2018 Fiscal Year Research-status Report
降水中の硫酸の硫黄・酸素同位体比から見る中国地方への中国からの越境汚染
Project/Area Number |
17K05716
|
Research Institution | Okayama University |
Principal Investigator |
千葉 仁 岡山大学, 自然科学研究科, 特命教授 (30144736)
|
Project Period (FY) |
2017-04-01 – 2020-03-31
|
Keywords | 降水硫酸 / 越境汚染 / 硫黄同位体比 / 酸素同位体比 |
Outline of Annual Research Achievements |
8年間行ってきた中国地方を縦断する測線での大気降下物の採取,および,2017年度より始めた岡山大学における浮遊性粒子状物質の採取を継続し,越境汚染の観測を継続した。 降水の陽イオン分析において,過去の分析分も含めて,原子吸光分析では濃度が低いために精度が不足していることが明らかにした。

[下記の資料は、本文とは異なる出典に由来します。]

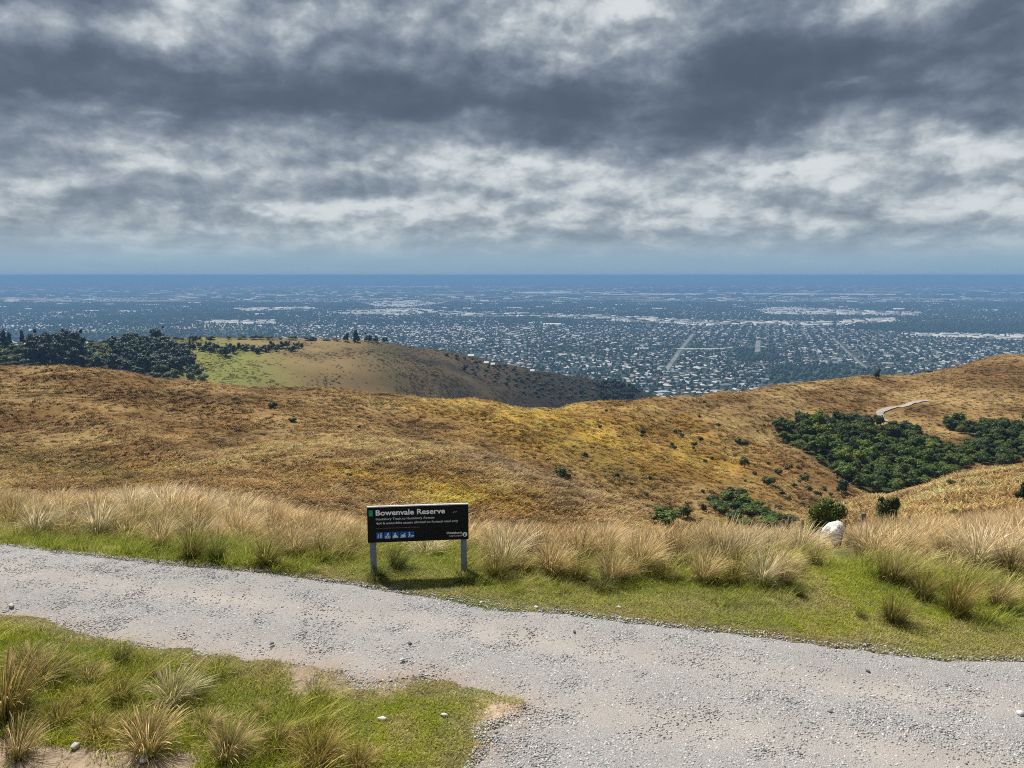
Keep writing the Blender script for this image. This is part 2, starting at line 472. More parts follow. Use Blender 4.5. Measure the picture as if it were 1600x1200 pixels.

そこで,昨年度採取の試料と過去に採取した試料の一部について,総合地球環境学研究所の共同利用により,イオンクロマトグラフによる測定に測定方法を変更して分析を行った。これにより,これまでの測定できれいな季節変化が見られなかった測定年度の降水硫酸の硫黄同位体比の変化の改善を目指した。 降水の水素・酸素同位体比の測定をこれまでに採取し,保存してきた試料と本年度採取した試料について,総合地球環境学研究所の共同利用により,CRD分光同位体比測定装置により行った。降水のd-indexの季節変動が従来と同じであることを確認した。 浮遊粒子状物質の分析の結果,浮遊粒子状物質の水溶性成分の主要成分が硫酸アンモニウムであることを明らかにした。また,浮遊性粒子状物質の水溶性硫酸イオンの硫黄同位体比が,+1から+2‰のオフセットを持つが,降水中の硫酸イオンの硫黄同位体比と同様に,冬期に高く,それ以外の季節に低いという季節変動を示すことを明らかした。また,浮遊性粒子状物質の水溶性硫酸イオンの酸素同位体比は,春期に他の季節と比べて高く,降水硫酸と同様の季節変化を示す。これらのことは,浮遊性粒子状物質の水溶性成分が,降水硫酸の一部に寄与している可能性を示唆している。
|
Current Status of Research Progress |
Current Status of Research Progress
3: Progress in research has been slightly delayed.
Reason
中国地方を縦断する測線での大気降下物の採取,当初計画になかった岡山大学における浮遊性粒子状物質の採取を継続した。硫酸イオンの酸素同位体比測定の方法については,測定法を確立した。 降水の化学分析については,分析法を変更して,より精度の高いと思われる方法で分析を継続し,過去に採取した試料の一部についても,再測定を行った。降水の水素・酸素同位体比についても測定を継続した。 降水の化学組成から,中国大陸起源の越境汚染が及ぶ地域に従来と変化がないことを確認した。また,降水の水素・酸素同位体比から降水のd-indexの季節変動が従来と同じであることを確認した。 降水硫酸の硫黄・酸素同位体比測定用試料の調製を継続して行っており,次年度にまとめて測定する。
|
Strategy for Future Research Activity |
1)引きつづき岡山大学において大気降下物試料と浮遊性粒子状物質の採取を継続して行う。中国大陸起源の汚染物質の寄与の季節変化の測定とその影響を及ぶ範囲と経年変化を明らかにする。 2)降水の化学組成で,陽イオン濃度が精度不十分であった過去の試料については,イオンクロマトグラフにより再測定を行い,これまでの結果を修正する。 3)降水の水素・酸素同位体比を用いて推定される気団の移動経路,および,降水過程と硫酸の各起源からの寄与率の関係を解析する。その結果から,降水の水素・酸素同位体比が越境汚染の及ぶ範囲と輸送経路の推定に,どのように利用できるかを考察する。 4)大気降下物中の硫酸の起源の推定,および,各起源からの寄与率の推定の精密化を硫黄と酸素同位体比を組み合わせて検討する。浮遊粒子状物質から降水への硫酸イオンの寄与,特に,黄砂飛来時期についての考察を行う。